もう9月ですか・・・。とりあえず備忘録。
『解放されたフランケンシュタイン』ブライアン・オールディス
長年の読もうと思っていたが、ようやく読了。ストーリー的に軽いかな?と思ったところも荒俣宏解説ではきちんと解き明かされていてさすが。ただ個人的に『ブラザーズ・オブ・ザ・ヘッド』とか多少書きとばし気味の作品の方が割と好みかもしれない。オールディス流文学論も割合直接的に登場するのも興味深い。(そうそう、これ8月の初めくらいに読んだんだが、その後19日にオールディスが亡くなった。ニューウェーブSFを代表する作家・評論家で、実作の方はまだまだ未読が多いがその奇想や理論家としての視座には随分影響を受けた。R.I.P.)
『書架の探偵』ジーン・ウルフ
書架にいる探偵、擬人化された(リクローン)本が探偵として活躍するという笑ってしまう設定がぬけぬけとそのまま本格ミステリとして進行する遊び心が楽しい一冊。近年のウルフは余裕綽々と楽しんで書いている印象がある。細部はいろいろ気になるのはいつもながらだが。
『ウィ・アー・ザ・ワールドの呪い』西寺郷太
『プリンス論』も良かったが、こちらも素晴らしかった。とかく軽んじられがちな80年代メジャーポピュラー音楽シーンをブラックミュージックの視点から精緻に検証し再評価をしていく姿勢には、80年代音楽育ちとして頭が下がる思いだ。ミュージシャンでトークもいける多方面にポテンシャルの高い著者だが、一方本職の音楽評論家たちはいったい何をしているのだろうという感想も出てしまう。
「SFマガジン2012年5月号」
読み切りのみ。
「錬金術師(後篇)」パオロ・バチガルピ
(前篇は前月号) トバイアス・S・バッケルのThe Excutionessと同設定のシェアード・ワールドもの。魔術師や錬金術師の登場する異世界ファンタジーもの。しかし絶望的な状況と追い込まれた人物が見せる情念はいつもながら。面白かった。
この号はイアン・マクドナルド特集。
「ソロモン・ガースキーの創世記」不死を手に入れたナノ=エンジニアを主人公とするスケールの大きいSF。まあまあかな。

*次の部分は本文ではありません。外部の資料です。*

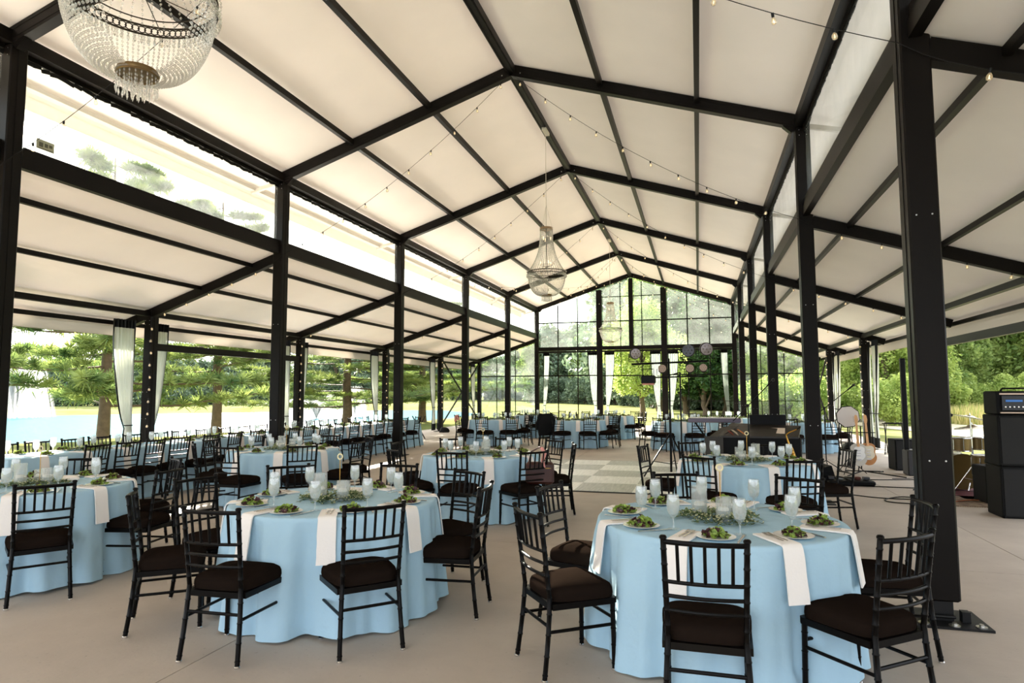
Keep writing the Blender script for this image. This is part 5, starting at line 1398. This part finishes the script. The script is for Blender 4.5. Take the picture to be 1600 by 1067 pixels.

「掘る」火星を舞台にしたYA向けアンソロジー収録作。テラフォーミングではなく掘削で都市をつくるというアイディアがユニーク。
『サイバラバード・デイズ』刊行記念特集だが、いずれもインドものではないのね。北アイルランド居住で英国周縁からの視点を大事にしているとわかるインタビューは良かった。
『ある日どこかで』リチャード・マシスン
鮮烈なホラーの印象が強いマシスンだが、本編はタイムトラベルもののファンタジー。オーソドックスなラヴストーリーで基本的な骨格は実にシンプルだが、フィニイを踏襲した19世紀末の風物のディテールと抜群のストーリーテリングで飽きさせない。作品背景が詳細に紹介されている瀬名秀明氏の解説も素晴らしい。
『縮みゆく男』リチャード・マシスン
これまたシンプルなアイディアをサスペンスフルに描くことができるマシスンの手腕が発揮された一編。なにしろタイトルで既に出オチみたいな話をカットバックの手法で(発表後60年経っても現代のスピード感覚で読んでいくことができるのだから。町山氏の解説のように豊かだったはずの50年代アメリカ家庭の父親が実存的不安にさらされているというのは納得だが、現代の眼でみると主人公は悲劇的な運命をたどるもののむしろつまらないプライドにこだわる自己中心的な人物だという印象で皮肉なコメディとしても読める。終盤の展開にはまた異なる面があるもののそこはバランスをとったということなのではないかと思われる(3つの解説にあるような文学的考察には正直違和感を覚える。基本的にマシスンは高い技量を持つエンターテインメント作家で理屈抜きに楽しめるところに最大の魅力があり、シリアスにも受け取れる面があるとしてもそれは結果的なものではないかと思う)。発表時期は異なるが「ある日どこかで」での真摯な主人公との描きわけにも作家としての幅の広さを感じさせる。
『トリフィドの日』ジョン・ウィンダム
放射能の影響といういかにも時代を感じさせる内容たが、淡々と終末を迎える世界の状況を描くあたり英国SFらしい伝統が見られる。ただ破滅する世界の描写、主人公の心象風景などバラード的な終末感とは明らかに違いがあり、危機的な世界を特権的な立場の主人公が傍観者としてシミュレーションしているようなSFジャンルの長年の構造上の欠陥が本作にも現れている。